(Alexei Nikolsky/AFP/Getty Images)

Matt Romney, whose father Mitt has called Russia the "number one geopolitical foe" of the United States during his presidential campaign, reportedly offered the Kremlin reassuring messages during a business trip to Moscow, the New York Times' Peter Baker reports.

But while in Moscow, [Matt] Romney told a Russian known to be able to deliver messages to [Russian President Vladimir] Putin that despite the campaign rhetoric, his father wants good relations if he becomes president, according to a person informed about the conversation.  

Mitt Romney has framed Putin's Russia in confrontational terms, emphasizing the country as a "foe" in part to criticize the Obama administration's "reset" with Moscow. Assuming that Baker's source is correct that Romney's son is downplaying that rhetoric, and assuming that Matt Romney is correct about how his father would govern, it would seem to portray the presidential candidate's anti-Russian stance as more about campaign politics than about the foreign policy of a hypothetical Romney administration. In other words, it suggests that Romney would follow a Russia policy a bit more like Obama's.

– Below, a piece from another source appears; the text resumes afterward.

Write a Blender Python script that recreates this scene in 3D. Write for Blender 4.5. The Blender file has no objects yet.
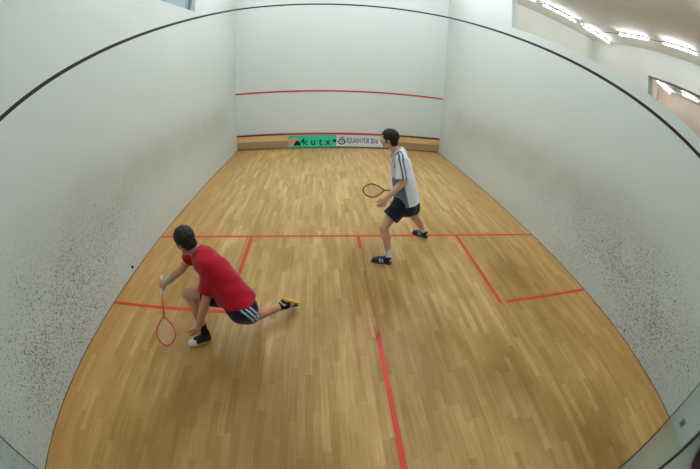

Regardless of whatever political embarrassment this might or might not cause Romney's campaign, it seems less significant in pure foreign policy terms. After all, as many observers pointed out after the third presidential debate, Romney articulated a foreign policy — both in specifics and in worldview — not so different from President Obama's. And it's not unusual for candidates to stress their "tough" diplomacy during a campaign but show more flexibility and cooperation once in office. 

Obama's Russia policy is in many ways consistent with George W. Bush's approach while in office, emphasizing good relations with Moscow and seeking Russian cooperation where it could be helpful, particularly on the all-important United Nations Security Council. In many ways, the contours of U.S. diplomacy toward Russia have been broadly consistent since the fall of the Soviet Union. In execution, U.S. presidents seem to show more consistency on foreign policy across administrations and even parties than their often-tough rhetoric might suggest. It wouldn't be shocking if that also held true of a Romney administration on Russia policy.

This story has echoes of a controversy from Obama's initial presidential run in 2008. His campaign had repeatedly stressed that Obama would seek to "renegotiate" the North American Free Trade Agreement, and might even withdraw from the trade agreement. The rhetoric reportedly alarmed leaders in Canada, where NAFTA is seen as a boon to the country's economy. So, in February 2008, a senior economic official with the campaign met privately with Canadian diplomats to assure them that Obama's words were "more reflective of political maneuvering than policy."